Alabama football picked up a commitment Sunday from a 2027 cornerback out of Georgia, and the fact that Kalen DeBoer’s staff beat the Bulldogs for him matters more than his star rating suggests.
Darrius White, a 6-foot-3, 185-pound defensive back from Creekside High School in Fairburn, Georgia, announced his pledge to the Crimson Tide. He chose Alabama over Florida State, Georgia and Cincinnati, according to Hayes Fawcett of On3 Sports and Rivals.
“IMHOME All Glory To God,” White wrote on X, with a prayer emoji.

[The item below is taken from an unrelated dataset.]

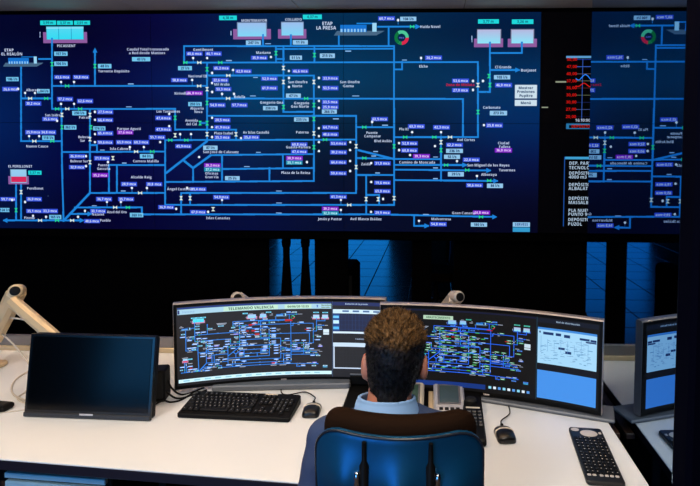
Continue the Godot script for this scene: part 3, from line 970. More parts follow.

White is a three-star prospect and Rivals ranks him as the No. 59 cornerback in the 2027 class. That ranking might not jump off the page. But pulling a defensive back out of Georgia — especially one Georgia wanted — is the kind of win that matters in recruiting. The Bulldogs typically lock down their home state talent, so this is Alabama getting its foot in the door with a player who has the frame to grow into something more than his current rating.
The Crimson Tide are coming off a 2025 season that looked like a roller coaster drawn by someone who hates straight lines. They opened with a disaster against Florida State, rounded into legitimate championship contention and then faded down the stretch. A blowout loss to eventual national champion Indiana in the Rose Bowl ended their year. So rebuilding depth in the secondary is a priority, and White fits the mold of those long, athletic defensive backs Alabama has churned out for years.
Of course, in the current college football environment, a commitment from a sophomore in high school is more of a handshake than a contract. NIL offers, transfer portal temptations and assistant coach changes can flip a pledge overnight. But for now, DeBoer and his staff can point to this as a sign they still have pull with elite defensive talent.
White’s decision also carries a little extra weight because it shows Alabama can still win battles in Georgia’s backyard. That matters when you’re trying to build a roster that can hang with — and beat — the teams at the top of the SEC.
The Crimson Tide will kick off the 2026 season in September, and they’ll do it with a cornerback on board who believes he can be part of something big. Whether he stays that way for the next two years is another story. But for one Sunday in the offseason, Alabama got good news.